La “gloria mundi” no reside en una portada de Time y, aunque algunos no lo crean, ni siquiera está en una de Interviú. Por lo que estamos viendo últimamente, el triunfo y la fama aguardan entre las figuras y telas inanimadas del museo de cera.
Reconozco que a mí nunca me gustaron esos museos que conservan la efigie disecada de los grandes personajes. Yo prefiero ver sus ropas, sus enseres y sus palacios e imaginarlos paseando por allí.
Prefiero recrear a Felipe II en El Escorial que verlo en estatua impertérrita. O bajar al foro romano y entornar los ojos para escuchar el griterío y a los generales victoriosos atravesándolo por la Vía Sacra. Yo soy muy de flash-backs imposibles. Me gusta viajar y me gusta la Historia así que mi imaginación suple la única afición que no puedo permitirme: viajar en el tiempo.
Sin embargo, no me motivan los museos de cera. Ni siquiera fui al de Madame Tussads en Londres cuando estuve por allí. Debe de ser algún trauma infantil con el tren de la bruja al que tampoco tuve nunca afición. Asco de telarañas, fundamentalmente.

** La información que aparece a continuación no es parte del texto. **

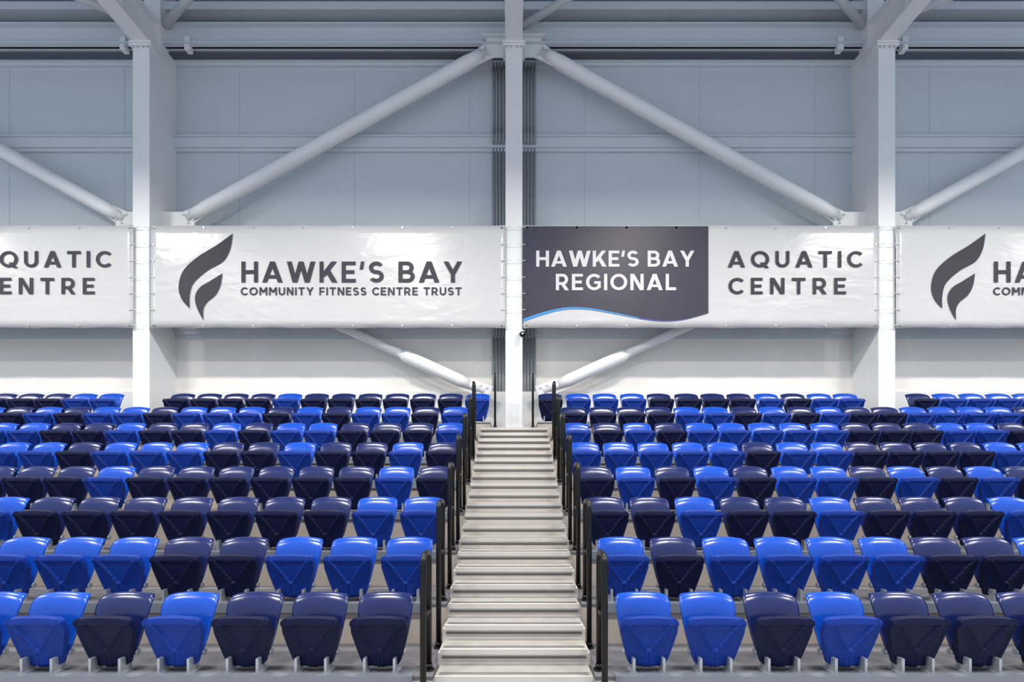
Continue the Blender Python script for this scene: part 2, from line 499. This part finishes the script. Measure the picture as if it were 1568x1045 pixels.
def sheet(x0, x1, root):
    b = MB(); n = 60; m = 12; grid = []
    for i in range(m+1):
        row = []
        for j in range(n+1):
            px = x0+(x1-x0)*j/n; v = i/m
            py = 345+158*v
            sag = 1.0*abs(math.sin(j/n*math.pi*7))
            py += sag*(1 if v == 0 else 0) - sag*(1 if v == 1 else 0)
            ed = 2*abs(v-.5)
            yy = YBN+.003*math.sin(j*.9)*ed**6
            row.append((bx(px), yy, bz(py)))
        grid.append(row)
    grid = grid[::-1]
    b.shell(grid, (0, .004, 0), M_vinyl)
    b.obj('vinyl_sheet', root)
    b = MB()   # eyelets and cord ties
    for j in range(0, 8):
        px = x0+6+(x1-x0-12)*j/7
        for py in (349, 499):
            c = Vector((bx(px), YBN-.006, bz(py)))
            b.tube([c, c+Vector((0, -.004, 0))], .02, M_brkt, 10)
    for py in (349, 375, 400, 425, 450, 475, 499):
        for xe, s in ((x0, -1), (x1, 1)):
            c = Vector((bx(xe-s*5), YBN-.006, bz(py)))
            b.tube([c, c+Vector((0, -.004, 0))], .018, M_brkt, 10)
            b.tube([c+Vector((0,-.006,0)), c+Vector((s*.17, -.01, .01))], .005, M_rope, 6)
    b.obj('eyelets_and_ties', root)
def logo_banner(shift, ps=0.0):
    root = empty('printed_banner', (shift, 0, 0))
    sheet(230, 774, root)
    b = MB(); y = YBN-.012
    text(b, "HAWKE'S BAY", bx(370), bx(708), bz(433), bz(401), y, M_ink)
    text(b, "COMMUNITY FITNESS CENTRE TRUST", bx(369), bx(707), bz(452.5), bz(440.5), y, M_ink)
    b.obj('lettering', root, loc=(ps, 0, 0))
    b = MB()
    A = samp([(357,358),(332,376),(303,394),(281,415),(274,440),(279,459),(291,473)])
    B = samp([(357,358),(353,382),(342,401),(318,415),(297,434),(291,453),(291,473)])
    strip(b, A, B, y, M_ink)
    A = samp([(341,419),(322,431),(306,441),(299,456),(303,474),(312,491)])
    B = samp([(341,419),(338,438),(330,453),(318,463),(312,474),(312,491)])
    strip(b, A, B, y, M_ink)
    b.obj('flame_logo', root, loc=(ps, 0, 0))
def regional_banner(shift, ps=0.0):
    root = empty('printed_banner', (shift, 0, 0))
    sheet(801+ps*F/YBN, 1346, root)
    y = YBN-.010
    top = [(801,489),(830,479),(865,471.5),(900,472),(940,479),(985,488),(1020,491.5),(1050,489),(1084.5,480)]
    W = samp(top, 48)
    b = MB(); strip(b, [(p[0], 347) for p in W], W, y, M_inkd); b.obj('slate_panel', root, loc=(ps, 0, 0))
    L2 = samp([(801,493),(830,483),(865,474.5),(900,474.5),(940,481),(985,489.5),(1020,492.6),(1050,489.6),(1084.5,480)], 48)
    b = MB(); strip(b, W[:30], L2[:30], y-.001, M_cyan); strip(b, W[29:], L2[29:], y-.001, M_purple)
    b.obj('wave_stripe', root, loc=(ps, 0, 0))
    b = MB(); y2 = y-.004
    text(b, "HAWKE'S BAY", bx(821), bx(1063), bz(409), bz(384.5), y2, M_white)
    text(b, "REGIONAL", bx(851), bx(1035), bz(445), bz(420), y2, M_white)
    text(b, "AQUATIC", bx(1114), bx(1320), bz(410), bz(385), y2, M_ink)
    text(b, "CENTRE", bx(1115), bx(1295), bz(451), bz(426), y2, M_ink)
    b.obj('lettering', root, loc=(ps, 0, 0))
BB = BAY*YBN/COLF
logo_banner(0); regional_banner(0)
logo_banner(2*BB, .11); regional_banner(-2*BB, -.085)

# ---------------------------------------------------------------- security camera
b = MB(); c = px_to_world(800, 512, COLF-.14)
b.box(c.x-.06, c.x+.03, COLF-.12, COLF, c.z+.03, c.z+.08, M_steel)
n = 10
b.tube([c+Vector((0, .05*math.cos(math.pi*i/n)*-1, 0)) for i in range(n+1)], .05, M_black, 14, [max(.004, .055*math.sin(math.pi*i/n)) for i in range(n+1)])
b.tube([c+Vector((0, -.052, 0)), c+Vector((0, -.058, 0))], .02, M_brkt, 12)
b.obj('security_camera')

# ---------------------------------------------------------------- lights
def lamp(x, y, z, e, sx=1.3, sy=.35, spread=130):
    b = MB()
    b.box(-sx/2, sx/2, -sy/2, sy/2, .02, .14, M_steel)
    b.box(-sx/2+.02, sx/2-.02, -sy/2+.02, sy/2-.02, .012, .02, M_lens)
    for s in (-1, 1): b.tube([(s*sx*.4, 0, .14), (s*sx*.4, 0, CEIL-z-.001)], .008, M_steel, 6)
    o = b.obj('high_bay_light', loc=(x, y, z))
    l = bpy.data.lights.new('lamp_emitter', 'AREA'); l.shape = 'RECTANGLE'; l.size = sx; l.size_y = sy
    l.energy = e; l.color = (1, .955, .90); l.spread = math.radians(spread)
    lo = bpy.data.objects.new('lamp_emitter', l); lo.parent = o; lo.location = (0, 0, 0)
    scene.collection.objects.link(lo)
for x in (-14, -8.4, -2.8, 2.8, 8.4, 14):
    lamp(x, 6.0, 7.95, 285, spread=170)
for x in (-9, -3, 3, 9):
    lamp(x, 1.0, 9.0, 345, spread=150)

w = bpy.data.worlds.new('World'); scene.world = w; w.use_nodes = True
bg = w.node_tree.nodes['Background']; bg.inputs[0].default_value = (.77, .875, 1, 1); bg.inputs[1].default_value = .95

# ---------------------------------------------------------------- camera
cam = bpy.data.cameras.new('camera'); co = bpy.data.objects.new('camera', cam)
scene.collection.objects.link(co); co.location = (0, 0, CAMZ); co.rotation_euler = (math.pi/2, 0, 0)
cam.sensor_width = 36; cam.lens = 36*F/W0
cam.shift_x = -(CX-784)/W0; cam.shift_y = (HY-522.5)/W0
cam.clip_end = 100
scene.camera = co
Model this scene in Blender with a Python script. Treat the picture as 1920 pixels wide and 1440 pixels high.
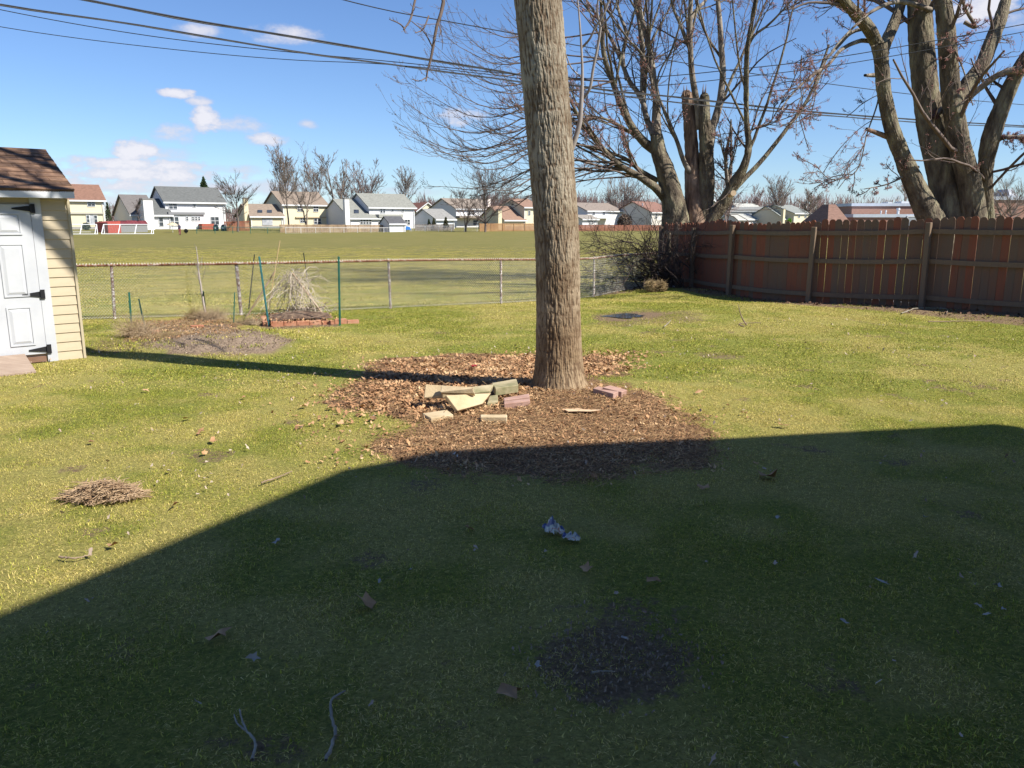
import bpy, math, random
import numpy as np
from math import radians as R
from mathutils import Vector, Matrix
for o in list(bpy.data.objects): bpy.data.objects.remove(o)
scene = bpy.context.scene
COL = scene.collection
RNG = np.random.default_rng(7)
random.seed(7)
# ---------------------------------------------------------------- camera
H = 1.7; F = 1480.0; PITCH = math.atan(304 / F)
cd = bpy.data.cameras.new('camera'); cam = bpy.data.objects.new('camera', cd); COL.objects.link(cam)
cam.location = (0, 0, H); cam.rotation_euler = (R(90) - PITCH, 0, 0)
cd.sensor_width = 36; cd.lens = 36 * F / 1920; cd.clip_end = 6000; cd.clip_start = 0.05
scene.camera = cam
# ---------------------------------------------------------------- sun and sky
SUN_EL = 45.0; SX, SY = 0.905, -0.425                      # horizontal direction towards the sun
SUN_AZ = math.atan2(SX, SY)
sl = bpy.data.lights.new('sun', 'SUN'); sl.energy = 4.9; sl.angle = R(0.53); sl.color = (1.0, .955, .86)
so = bpy.data.objects.new('sun', sl); COL.objects.link(so)
ce, se = math.cos(R(SUN_EL)), math.sin(R(SUN_EL))
so.rotation_euler = Vector((SX * ce, SY * ce, se)).to_track_quat('Z', 'Y').to_euler()
so.location = (10, -5, 30)
def ray(px, py):
    sp, cp = math.sin(PITCH), math.cos(PITCH)
    a = (px - 960) / F; b = -(py - 720) / F
    return np.array([a, cp + b * sp, -sp + b * cp])
W = bpy.data.worlds.new('World'); scene.world = W; W.use_nodes = True
nt = W.node_tree; N = nt.nodes; L = nt.links
for n in list(N): N.remove(n)
wo = N.new('ShaderNodeOutputWorld'); bg = N.new('ShaderNodeBackground'); sky = N.new('ShaderNodeTexSky')
sky.sky_type = 'NISHITA'; sky.sun_disc = False; sky.sun_elevation = R(SUN_EL); sky.sun_rotation = SUN_AZ
sky.air_density = 1.0; sky.dust_density = 0.0; sky.ozone_density = 1.6; sky.altitude = 200
bg.inputs[1].default_value = 0.081
def math_n(op, a, b=None, c=None, clamp=False):
    m = N.new('ShaderNodeMath'); m.operation = op; m.use_clamp = clamp
    for i, v in enumerate((a, b, c)):
        if v is None: continue
        if isinstance(v, (int, float)): m.inputs[i].default_value = v
        else: L.new(v, m.inputs[i])
    return m.outputs[0]
tc = N.new('ShaderNodeTexCoord'); sx = N.new('ShaderNodeSeparateXYZ'); L.new(tc.outputs['Generated'], sx.inputs[0])
az = math_n('ARCTAN2', sx.outputs[0], sx.outputs[1]); el = math_n('ARCSINE', sx.outputs[2])
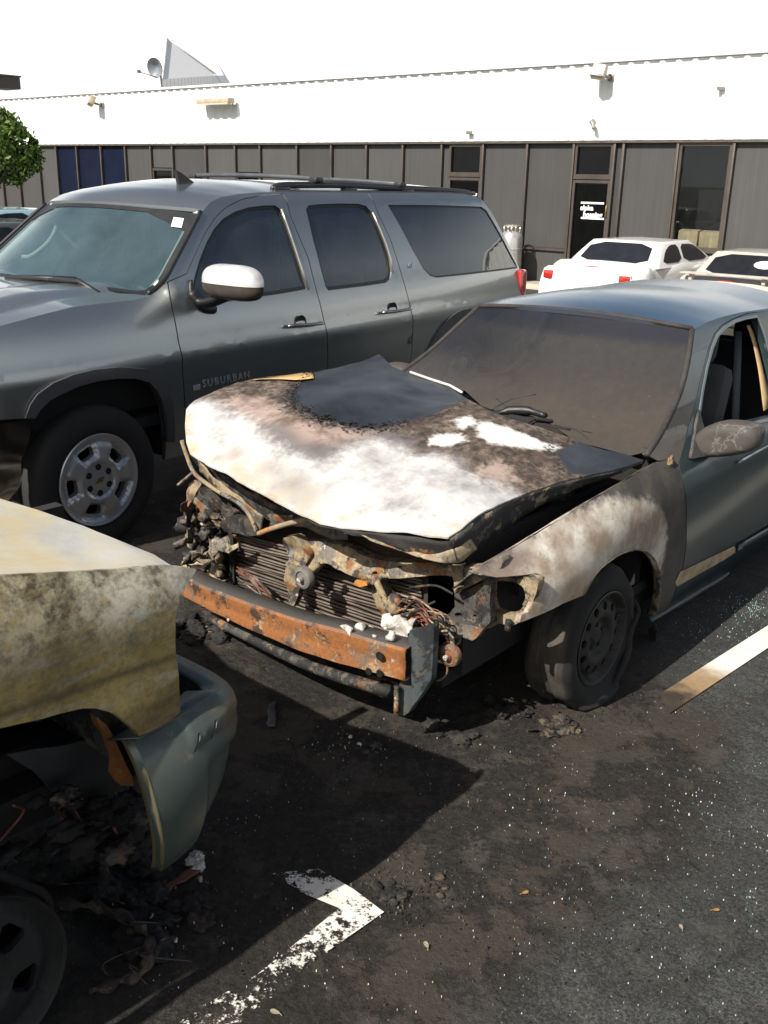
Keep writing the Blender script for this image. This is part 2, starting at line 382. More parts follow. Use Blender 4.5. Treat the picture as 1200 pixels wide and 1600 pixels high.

Por todo ello no me preocupa lo más mínimo que Urdangarín esté de consorte, de deportista o junto al Dioni en el museo de cera de Madrid. Lo mismo me ocurrió con Marichalar que ni sabía dónde paraba ni veo por qué tiene que estar, ya puestos, en la barrera de una plaza de toros.
Ahora dicen que el siguiente es el muñeco de Zapatero que, por falta de espacio, tendrá que ir al almacén para dejar paso a Rajoy. Eso es lo que tiene la fugacidad del poder mundano. Hoy estás arriba, a punto de una conjunción planetaria, y mañana te llenas de polvo en los sótanos de un museo.
Me pregunto por qué no tenemos la costumbre social de hacer catarsis con esas estatuas. Si la Inquisición quemaba en la hoguera un muñeco del hereje en rebeldía, podríamos hacer lo propio y ver derretir su sesera para conjurar los malos fantasmas del pasado.